概要
昔話のひとつ。
体と茶釜が一体化した狸と善良な若者との友情を描くお話である。
物語
昔々ある山寺に、古道具集めが好きな和尚さんと、弟子の小僧さんが住んでいた。
和尚さんが古い[[茶釜]を手に入れて帰ってくるが、茶釜がとても汚れていたので小僧さんに磨くよう言いつける。小僧さんが茶釜を丁寧にたわしで磨くが茶釜が痛がったので和尚さんに報告する。今度は茶釜でお湯を沸かそうとするが何も茶釜が喋らなかったので、「修行が足りないからだ!」と小僧さんを叱りつける。しかし沸騰したところで茶釜が動き出したので和尚さんも気味悪がってしまう。
そこへ、古道具屋の若者が寺の近くを通りかかったので、和尚さんは古道具屋に頼んで茶釜を買い取ってもらうことにした。久しぶりの収穫に大喜びした古道具屋が売れたお金で尾頭つきの魚を買って食べようとしたところ、魚が無くなってしまった。運の無さを嘆いていると、「魚を食べたのは自分です」と狸が姿を現す。狸は茶釜に化けたが元に戻れなくなってしまったことを打ち明ける。
狸は自分を売って金にしてほしいと言うのだが、結局は思わぬ出来事に巻き込まれて古道具屋の元へ帰っていく。
優しい古道具屋は、「貧乏だけど、元に戻れるようになるまではここにいなさい」と受け入れる。感激した狸は恩返しに見世物小屋を開いて芸をする提案をしたため、若者はその話に乗って見世物小屋を開くと、見事なまでに大繁盛となった。
こうして若者は、大金持ちになるのだった
余談
一部伝承では、若者が大金持ちになった後、狸は病にかかって死んでしまい、それを悲しんだ若者が茶釜の状態になった狸の亡骸を和尚に頼んで供養してもらうという悲しい結末が描かれている。しかし、かちかち山やさるかに合戦の様な殺傷描写がないためか、今でもその結末が描かれているバージョンも出ている。
罠にかかったりお腹を空かせたりと困った狸が、冒頭で和尚さんや若者に助けられるという場合もある
群馬県の館林市にある茂林寺に分福茶釜のモチーフになった茶釜が安置されている。
ウニの仲間の一種にも、この名がつけられている。
関連作品
- 鬼灯の冷徹:守鶴と白蔵主の弟子。『かちかち山』の狸に恩師であるお婆さんを殺された事から狸そのものに恨みを持つ兎の芥子に攻撃される役どころで登場することが多い。まさに風評被害である。
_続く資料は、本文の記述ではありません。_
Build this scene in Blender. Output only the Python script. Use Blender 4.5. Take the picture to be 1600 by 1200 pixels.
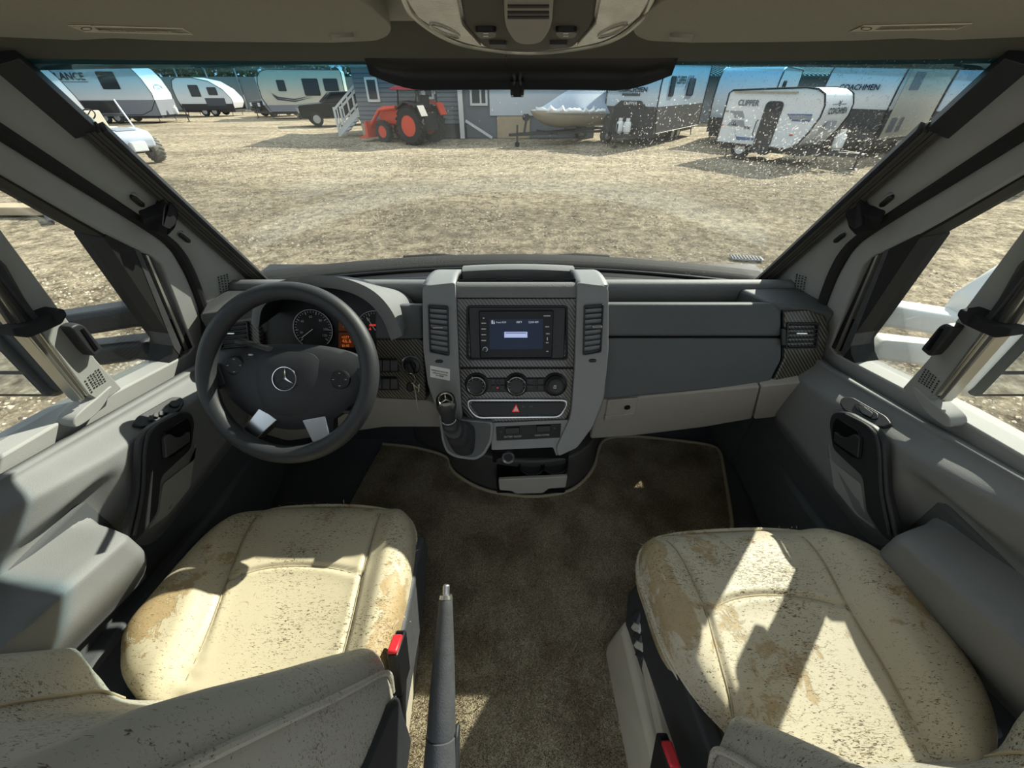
import bpy, bmesh, math, random
from mathutils import Vector, Matrix
random.seed(7)
for o in list(bpy.data.objects): bpy.data.objects.remove(o)
SC = bpy.context.scene; COL = SC.collection
# ---------------------------------------------------------------- camera, sky, sun, exposure
PITCH = math.atan(465/600.0); CP, SP = math.cos(PITCH), math.sin(PITCH)
CAM = Vector((0, 0, 1.2))
cd = bpy.data.cameras.new('camera'); cam = bpy.data.objects.new('camera', cd); COL.objects.link(cam)
cam.location = CAM; cam.rotation_euler = (math.pi/2-PITCH, 0, 0)
cd.sensor_fit = 'HORIZONTAL'; cd.sensor_width = 36; cd.lens = 600/1600*36; cd.clip_start = .01; cd.clip_end = 500
SC.camera = cam
w = bpy.data.worlds.new('sky'); SC.world = w; w.use_nodes = True
wn = w.node_tree.nodes; wl = w.node_tree.links; wn.clear()
wo = wn.new('ShaderNodeOutputWorld'); wb = wn.new('ShaderNodeBackground')
wb.inputs['Color'].default_value = (.80, .90, 1.0, 1); wb.inputs['Strength'].default_value = 1.1
wl.new(wb.outputs[0], wo.inputs[0])
SUNDIR = Vector((1.03, 1.0, 1.0)).normalized()
sd = bpy.data.lights.new('sun', 'SUN'); sd.energy = 9.2; sd.angle = .0093; sd.color = (1, .93, .80)
sun = bpy.data.objects.new('sun', sd); COL.objects.link(sun)
sun.rotation_euler = SUNDIR.to_track_quat('Z', 'Y').to_euler(); sun.location = (20, 50, 55)
SC.view_settings.view_transform = 'Standard'; SC.view_settings.look = 'None'
SC.view_settings.exposure = .24; SC.view_settings.gamma = 1; SC.view_settings.use_curve_mapping = False
try: SC.cycles.max_bounces = 10; SC.cycles.transparent_max_bounces = 24; SC.cycles.diffuse_bounces = 6
except Exception: pass
GZ = -.9                                   # ground level of the yard, the cab floor is z = 0
# ---------------------------------------------------------------- geometry helpers
V = Vector
def ray(px, py):
    xc = (px-800)/600.0; yc = (600-py)/600.0
    return V((xc, CP+yc*SP, -SP+yc*CP))
class Plane:
    def __init__(s, p, n):
        s.p = V(p); s.n = V(n).normalized()
        if s.n.dot(CAM-s.p) < 0: s.n = -s.n
    def hit(s, px, py, off=0):
        d = ray(px, py); q = s.p+s.n*off
        return CAM+d*((q-CAM).dot(s.n)/d.dot(s.n))
    def off(s, d): return Plane(s.p+s.n*d, s.n)
class Surf:                                # a modelled surface that details are laid on (right-hand side)
    def __init__(s, rows, plane):
        from mathutils.bvhtree import BVHTree
        m = len(rows[0]); vs = [p for r in rows for p in r]; fs = [(i*m+j, i*m+j+1, (i+1)*m+j+1, (i+1)*m+j) for i in range(len(rows)-1) for j in range(m-1)]
        s.b = BVHTree.FromPolygons([tuple(v) for v in vs], fs); s.pl = plane; s.n = plane.n
    def hit(s, px, py, off=0):
        d = ray(px, py).normalized(); loc, n, i, t = s.b.ray_cast(CAM, d)
        if loc is None: return s.pl.hit(px, py, off)
        return loc-d*(off/max(.3, abs(d.dot(s.n))))
def plane3(a, b, c):
    a, b, c = V(a), V(b), V(c); return Plane(a, (b-a).cross(c-a))
def planeZ(z): return Plane((0, 0, z), (0, 0, 1))
def planeY(y): return Plane((0, y, 0), (0, -1, 0))
def planeX(x): return Plane((x, 0, 0), (1, 0, 0))
def atX(px, py, x): d = ray(px, py); return CAM+d*(x/d.x)
def atY(px, py, y): d = ray(px, py); return CAM+d*(y/d.y)
def atZ(px, py, z): d = ray(px, py); return CAM+d*((z-1.2)/d.z)
def G(px, py): return atZ(px, py, GZ)
def rnd(poly, r, n=5):                     # round the corners of a 2D polygon
    out = []; m = len(poly); P = [V((p[0], p[1])) for p in poly]
    rr = r if isinstance(r, (list, tuple)) else [r]*m
    for i in range(m):
        a, b, c = P[i-1], P[i], P[(i+1) % m]
        ra = min(rr[i], (a-b).length*.49); rc = min(rr[i], (c-b).length*.49)
        if rr[i] <= 0: out.append((b.x, b.y)); continue
        s = b+(a-b).normalized()*ra; e = b+(c-b).normalized()*rc
        for k in range(n+1):
            t = k/n; q = s*(1-t)**2+b*2*t*(1-t)+e*t*t; out.append((q.x, q.y))
    return out
def rect(x0, y0, x1, y1, r=0, n=4):
    p = [(x0, y0), (x1, y0), (x1, y1), (x0, y1)]
    return rnd(p, r, n) if r else p
def circ(x, y, r, n=24, ry=None):
    ry = ry or r
    return [(x+r*math.cos(2*math.pi*i/n), y+ry*math.sin(2*math.pi*i/n)) for i in range(n)]
def cr(pts, n=6, closed=False):            # Catmull-Rom through points
    P = [V(p) for p in pts]; out = []; m = len(P)
    rng = range(m if closed else m-1)
    for i in rng:
        p0 = P[i-1] if (closed or i > 0) else P[0]*2-P[1]
        p1 = P[i]; p2 = P[(i+1) % m]
        p3 = P[(i+2) % m] if (closed or i+2 < m) else P[-1]*2-P[-2]
        for k in range(n):
            t = k/n
            out.append(.5*((2*p1)+(p2-p0)*t+(2*p0-5*p1+4*p2-p3)*t*t+(3*p1-p0-3*p2+p3)*t**3))
    if not closed: out.append(P[-1].copy())
    return out
def link(name, me, mat, parent=None):
    o = bpy.data.objects.new(name, me); COL.objects.link(o)
    if mat: me.materials.append(mat)
    if parent is not None:
        o.parent = parent
        if not parent.get('_local'): o.matrix_parent_inverse = Matrix.Translation(-parent_loc(parent))
    return o
LOCS = {}
def parent_loc(p):
    return LOCS.get(p.name, V((0, 0, 0)))
def mk(name, verts, faces, mat, parent=None, smooth=35, bevel=0, segs=2, solid=0, sub=0, off=-1):
    me = bpy.data.meshes.new(name); me.from_pydata([tuple(v) for v in verts], [], faces)
    bm = bmesh.new(); bm.from_mesh(me); bmesh.ops.remove_doubles(bm, verts=bm.verts, dist=1e-6)
    bmesh.ops.recalc_face_normals(bm, faces=bm.faces); bm.to_mesh(me); bm.free()
    if smooth:
        for p in me.polygons: p.use_smooth = True
        me.set_sharp_from_angle(angle=math.radians(smooth))
    o = link(name, me, mat, parent)
    if sub:
        m = o.modifiers.new('s', 'SUBSURF'); m.levels = sub; m.render_levels = sub
    if solid:
        m = o.modifiers.new('t', 'SOLIDIFY'); m.thickness = solid; m.offset = off
    if bevel:
        m = o.modifiers.new('b', 'BEVEL'); m.width = bevel; m.segments = segs; m.limit_method = 'ANGLE'; m.angle_limit = math.radians(38)
        m.harden_normals = False
    return o
def prism_vf(pts, d):
    n = len(pts); P = [V(p) for p in pts]; d = V(d)
    vs = P+[p+d for p in P]
    fs = [tuple(range(n)), tuple(range(2*n-1, n-1, -1))]+[(i, (i+1) % n, n+(i+1) % n, n+i) for i in range(n)]
    return vs, fs
def prism(name, pts, d, mat, parent=None, **k):
    vs, fs = prism_vf(pts, d); return mk(name, vs, fs, mat, parent, **k)
def mir(vs, s): return [V((v[0]*s, v[1], v[2])) for v in vs]
def slab(name, poly, plane, front, back, mat, parent=None, s=1, **k):
    P = [plane.hit(x, y, front) for x, y in poly]
    vs, fs = prism_vf(P, -plane.n*(front+back)); return mk(name, mir(vs, s), fs, mat, parent, **k)
def ring(name, outer, inner, plane, front, back, mat, parent=None, s=1, **k):   # same count of points
    n = len(outer); nn = plane.n*(front+back)
    o = [plane.hit(x, y, front) for x, y in outer]; i_ = [plane.hit(x, y, front) for x, y in inner]
    vs = o+i_+[p-nn for p in o]+[p-nn for p in i_]; fs = []
    for a in range(n):
        b = (a+1) % n
        fs += [(a, b, n+b, n+a), (2*n+a, 2*n+b, 3*n+b, 3*n+a), (a, b, 2*n+b, 2*n+a), (n+a, n+b, 3*n+b, 3*n+a)]
    return mk(name, mir(vs, s), fs, mat, parent, **k)
def grid(name, rows, mat, parent=None, s=1, closed=False, cap=False, **k):
    m = len(rows[0]); vs = [p for r in rows for p in r]; fs = []
    for i in range(len(rows)-1):
        for j in range(m if closed else m-1):
            j2 = (j+1) % m; fs.append((i*m+j, i*m+j2, (i+1)*m+j2, (i+1)*m+j))
    if cap:
        fs.append(tuple(range(m))); fs.append(tuple(range((len(rows)-1)*m, len(rows)*m)))
    return mk(name, mir(vs, s), fs, mat, parent, **k)
def tube_vf(path, rad, n=12, flat=1.0, up=None):
    P = [V(p) for p in path]; R = rad if isinstance(rad, (list, tuple)) else [rad]*len(P)
    rows = []
    t0 = (P[1]-P[0]).normalized(); a = up and V(up) or (V((0, 0, 1)) if abs(t0.z) < .9 else V((1, 0, 0)))
    for i, p in enumerate(P):
        t = (P[min(i+1, len(P)-1)]-P[max(i-1, 0)]).normalized()
        a = (a-t*a.dot(t)).normalized(); b = t.cross(a)
        rows.append([p+(a*math.cos(2*math.pi*j/n)*flat+b*math.sin(2*math.pi*j/n))*R[i] for j in range(n)])
    vs = [v for r in rows for v in r]; fs = []
    for i in range(len(P)-1):
        for j in range(n):
            fs.append((i*n+j, i*n+(j+1) % n, (i+1)*n+(j+1) % n, (i+1)*n+j))
    fs.append(tuple(range(n))); fs.append(tuple(range((len(P)-1)*n, len(P)*n)))
    return vs, fs
def tube(name, path, rad, mat, parent=None, n=12, s=1, flat=1.0, up=None, **k):
    vs, fs = tube_vf(path, rad, n, flat, up); return mk(name, mir(vs, s), fs, mat, parent, **k)
def frame_of(n, upv=(0, 0, 1)):
    n = V(n).normalized(); u = V(upv).cross(n)
    if u.length < 1e-4: u = V((1, 0, 0))
    u.normalize(); return u, n.cross(u), n
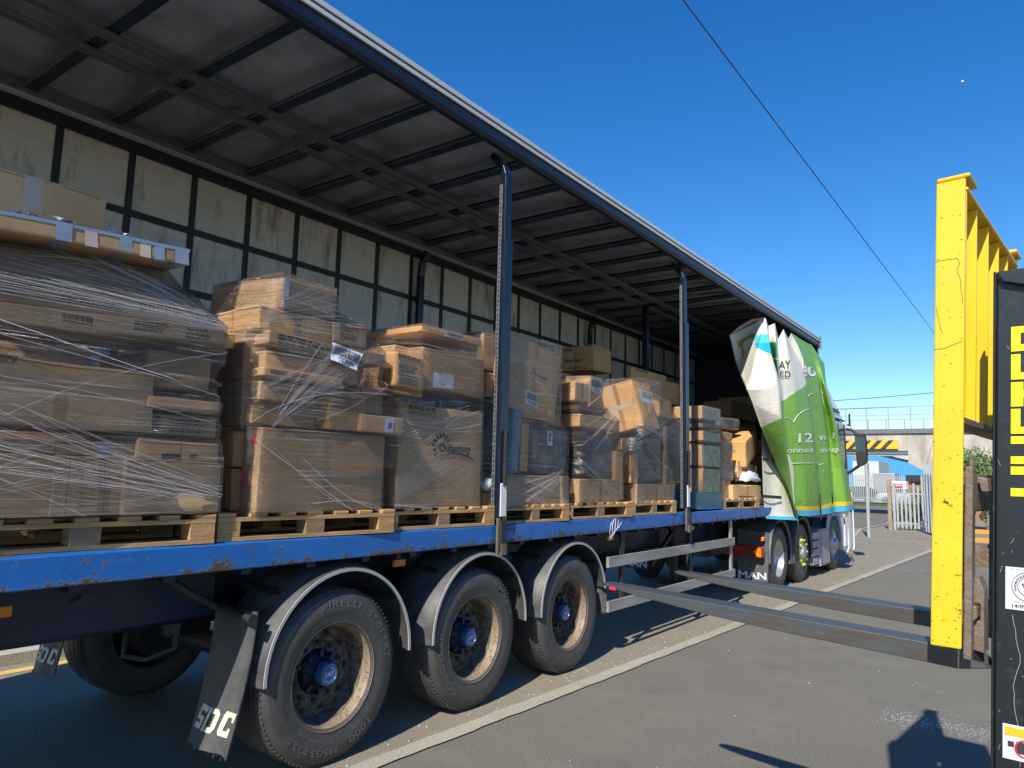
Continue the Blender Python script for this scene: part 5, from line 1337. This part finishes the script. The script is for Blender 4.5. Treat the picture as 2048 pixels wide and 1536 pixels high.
fbox(MB(), .0, .13, -.012, .077, 2.5965, 2.610).build('backrest_hook', 'yellow', BR_, bevel=.006)
for k in range(1, 5): fbox(MB(), BL*k/5, BL*k/5+.012, .004, .070, 1.885, 2.56).build('backrest_bar', 'yellow2', BR_, bevel=.002)
fbox(MB(), .018, .030, .0, .05, 1.885, 2.56).build('backrest_bar', 'yellow2', BR_, bevel=.002)
fbox(MB(), BL, BL+.014, .0, .077, 1.228, 2.595).build('backrest_bar', 'yellow', BR_, bevel=.003)
fbox(MB(), .015, BL-.001, -.004, .072, 2.561, 2.572).build('top_bar', 'yellow', BR_, bevel=.003)
fbox(MB(), BL-.10, BL+.03, -.012, .077, 2.5965, 2.610).build('backrest_hook', 'yellow', BR_, bevel=.004)
fbox(MB(), .015, BL-.001, .0, .065, 1.862, 1.8835).build('lower_bar', 'steel', BR_, bevel=.003)
# carriage
CR = fbox(MB(), .016, .05, -.022, -.001, 1.20, 1.74).build('carriage', 'steel', FT, bevel=.004)
fbox(MB(), .05, BL-.05, -.020, -.001, 1.61, 1.72).build('carriage_bar', 'steel', CR, bevel=.006)
fbox(MB(), .05, BL-.05, -.022, -.003, 1.235, 1.33).build('carriage_bar', 'steel', CR, bevel=.006)
fbox(MB(), BL-.06, BL-.02, -.03, -.001, 1.20, 1.74).build('carriage_plate', 'steel', CR, bevel=.006)
def fprism(pts, s0, s1, m, name, par, bev=.004):
    b = MB(); p = [FP(s0, f, z) for f, z in pts]; d = AV*(s1-s0); b.prism(p, d); return b.build(name, m, par, bevel=bev)
fprism([(.02, 1.73), (-.01, 1.715), (-.044, 1.708), (-.048, 1.668), (-.028, 1.668), (-.024, 1.692), (-.004, 1.692), (-.004, 1.60), (.02, 1.58)], .10, .18, 'steel', 'fork_hook', CR)
fprism([(-.018, 1.42), (-.030, 1.425), (-.044, 1.39), (-.046, 1.215), (.008, 1.225), (-.012, 1.300), (-.034, 1.305), (-.034, 1.350), (-.006, 1.350), (-.002, 1.36)], .06, .13, 'steel', 'clamp_block', CR)
fprism([(.02, 1.37), (-.012, 1.352), (-.032, 1.345), (-.033, 1.315), (-.010, 1.290), (.01, 1.292)], .03, .09, 'steel', 'clamp_bar', CR)
for s_ in (.20, .5, .85):
    MB().tube([FP(s_, -.015, 1.47), FP(s_+.05, -.015, 1.47)], .035, 14).build('roller', 'steel', CR, smooth=True)
MB().tube([FP(.12, .0, 1.725), FP(.12, .0, 1.765)], .008, 10).build('locking_pin', 'steel', CR)
# forks
def fork(s0, name='fork'):
    b = MB(); w_ = .05; L = 1.30; heelz = 1.212; tipz = 1.252
    prof = [(L, .010, .40), (L-.02, .012, .62), (L-.08, .016, .85), (L-.16, .022, 1), (L-.45, .042, 1), (L-.7, .052, 1), (.10, .058, 1), (.03, .060, 1)]
    rows = []
    for f, th, ww in prof:
        zt = heelz+(tipz-heelz)*(f/L)
        rows.append([FP(s0-w_*ww, f, zt, tl=False), FP(s0+w_*ww, f, zt, tl=False), FP(s0+w_*ww, f, zt-th, tl=False), FP(s0-w_*ww, f, zt-th, tl=False)])
    rows.append([FP(s0-w_, .001, heelz+.02, tl=False), FP(s0+w_, .001, heelz+.02, tl=False), FP(s0+w_, -.05, heelz-.045, tl=False), FP(s0-w_, -.05, heelz-.045, tl=False)])
    b.grid(rows, close=True); b.f.append((0, 1, 2, 3)); b.mi.append(0)
    fbox(b, s0-w_+.001, s0+w_-.001, .001, .040, heelz+.01, 1.72)
    return b.build(name, 'fork', FT, bevel=.003)
fk = fork(.15); fork(.74)
fbox(MB(), .15-.048, .15-.046, 1.22, 1.25, 1.232, 1.244, tl=False).build('red_mark', 'red', fk)
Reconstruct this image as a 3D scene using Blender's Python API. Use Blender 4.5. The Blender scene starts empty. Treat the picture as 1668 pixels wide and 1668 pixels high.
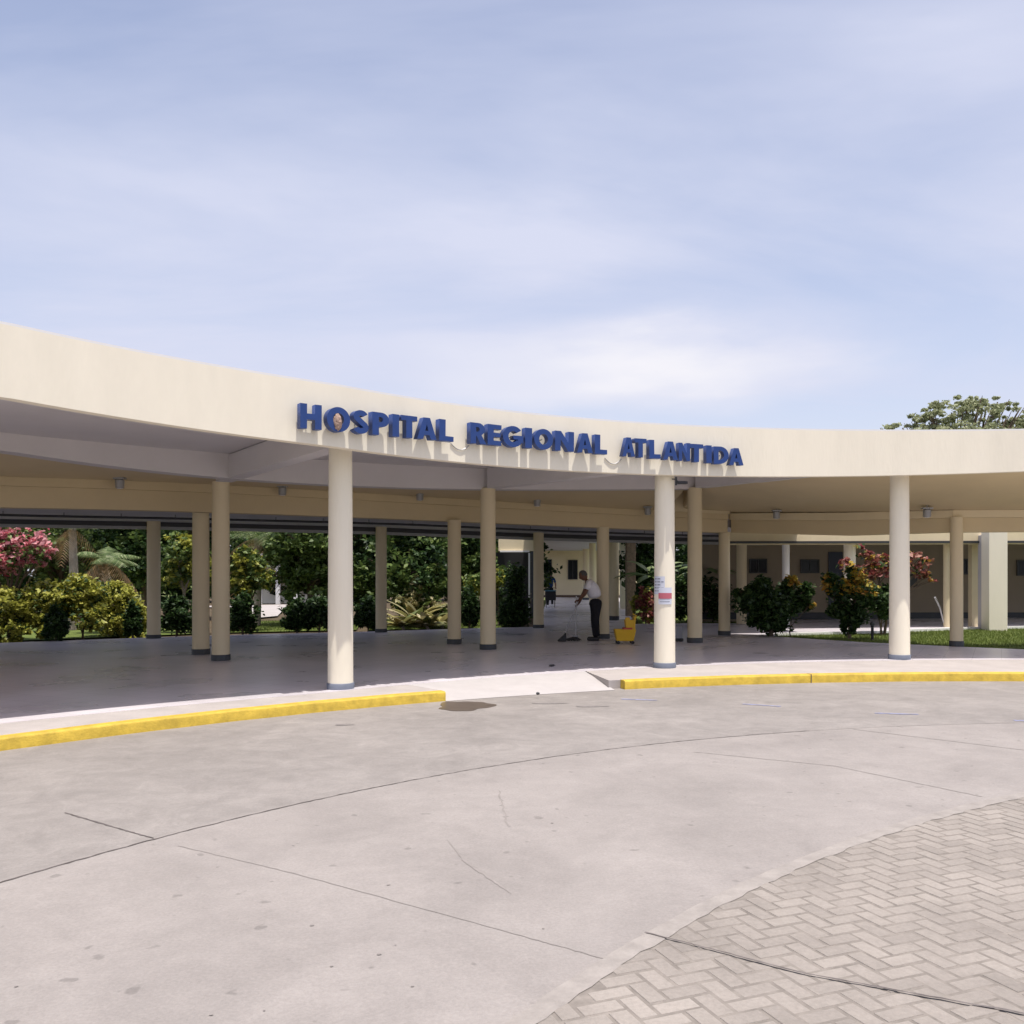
import bpy, bmesh, math, random
import numpy as np
from mathutils import Vector, Matrix, Euler
R = math.radians
random.seed(7); rng = np.random.default_rng(7)
scene = bpy.context.scene
C = scene.collection

# ------------------------------------------------------------------ camera, sky, sun
SL = .009                                   # the site climbs gently to the right
FP = 1500.0                                 # focal length in photo pixels (1668 wide)
cam = bpy.data.cameras.new('camera'); camo = bpy.data.objects.new('camera', cam); C.objects.link(camo)
cam.sensor_width = 36; cam.lens = 36*FP/1668; cam.shift_y = 104/1668
cam.clip_start = .1; cam.clip_end = 3000
camo.location = (0, 0, 1.5); camo.rotation_euler = (R(90), 0, 0)
scene.camera = camo
scene.view_settings.view_transform = 'Standard'; scene.view_settings.look = 'None'
scene.view_settings.exposure = -0.03; scene.view_settings.gamma = 1

SUN_EL, SUN_AZ = 77.0, 29.0                 # azimuth: degrees to the right of straight behind the camera
sd = Vector((math.sin(R(SUN_AZ))*math.cos(R(SUN_EL)), -math.cos(R(SUN_AZ))*math.cos(R(SUN_EL)), math.sin(R(SUN_EL))))
sun = bpy.data.lights.new('sun', 'SUN'); suno = bpy.data.objects.new('sun', sun); C.objects.link(suno)
sun.energy = 5.0; sun.angle = R(.5); sun.color = (1, .95, .88)
suno.rotation_euler = sd.to_track_quat('Z', 'Y').to_euler()

w = bpy.data.worlds.new('World'); scene.world = w; w.use_nodes = True
nt = w.node_tree; nt.nodes.clear()
def N(nt, t, **kw):
    n = nt.nodes.new(t)
    for k, v in kw.items(): setattr(n, k, v)
    return n
def L(nt, a, b): nt.links.new(a, b)
out = N(nt, 'ShaderNodeOutputWorld'); bg = N(nt, 'ShaderNodeBackground'); bg.inputs[1].default_value = .115
sky = N(nt, 'ShaderNodeTexSky', sky_type='NISHITA'); sky.sun_disc = False
sky.sun_elevation = R(SUN_EL); sky.sun_rotation = R(180-SUN_AZ)
sky.air_density = 1.0; sky.dust_density = 1.6; sky.ozone_density = 2.0
tc = N(nt, 'ShaderNodeTexCoord'); sp = N(nt, 'ShaderNodeSeparateXYZ'); L(nt, tc.outputs['Generated'], sp.inputs[0])
zz = N(nt, 'ShaderNodeMath', operation='ADD'); L(nt, sp.outputs[2], zz.inputs[0]); zz.inputs[1].default_value = .12
zm = N(nt, 'ShaderNodeMath', operation='MAXIMUM'); L(nt, zz.outputs[0], zm.inputs[0]); zm.inputs[1].default_value = .05
dx = N(nt, 'ShaderNodeMath', operation='DIVIDE'); L(nt, sp.outputs[0], dx.inputs[0]); L(nt, zm.outputs[0], dx.inputs[1])
dy = N(nt, 'ShaderNodeMath', operation='DIVIDE'); L(nt, sp.outputs[1], dy.inputs[0]); L(nt, zm.outputs[0], dy.inputs[1])
cb = N(nt, 'ShaderNodeCombineXYZ'); L(nt, dx.outputs[0], cb.inputs[0]); L(nt, dy.outputs[0], cb.inputs[1])
mp = N(nt, 'ShaderNodeMapping'); mp.inputs['Rotation'].default_value = (0, 0, R(-18)); mp.inputs['Scale'].default_value = (.42, .85, 1)
mp.inputs['Location'].default_value = (.9, .35, 0)
L(nt, cb.outputs[0], mp.inputs[0])
nz = N(nt, 'ShaderNodeTexNoise'); nz.inputs['Scale'].default_value = 1.15; nz.inputs['Detail'].default_value = 6; nz.inputs['Roughness'].default_value = .56
nz.inputs['Distortion'].default_value = .5; L(nt, mp.outputs[0], nz.inputs[0])
rp = N(nt, 'ShaderNodeValToRGB'); rp.color_ramp.elements[0].position = .38; rp.color_ramp.elements[1].position = .70
rp.color_ramp.elements[0].color = (.16, .16, .16, 1); rp.color_ramp.elements[1].color = (.90, .90, .90, 1); L(nt, nz.outputs[0], rp.inputs[0])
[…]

- NARUTO:『尾獣』の一体である『守鶴』のモチーフとなっている。(守鶴の最初の人柱力の名前も分福という名の僧侶)
- モンスターハンターライズ:同作に登場する小型モンスター:ブンブジナのモチーフとなっている。
- 太閤立志伝Ⅴ:ゲーム中にて「価値5の茶器」として登場。所持しているだけで魅力+8の効果。
- 桃太郎伝説:換金用アイテムとして登場。フィールドマップに落ちているのだがゲーム中ではその存在すら匂わせない程の完全ノーヒント。その分それに見合う20000両という高額で売れる。
- 太陽戦隊サンバルカン:第41話に分福茶釜をモチーフにした怪人・チャガマモンガーが登場。
- 仮面ライダーギーツ:登場するライダーの1人・仮面ライダータイクーンはタヌキモチーフだが、変身者の住所に「東京都文武区石刻2-15-44ガーデン石刻203号室」と分福茶釜を意識したような地名がある。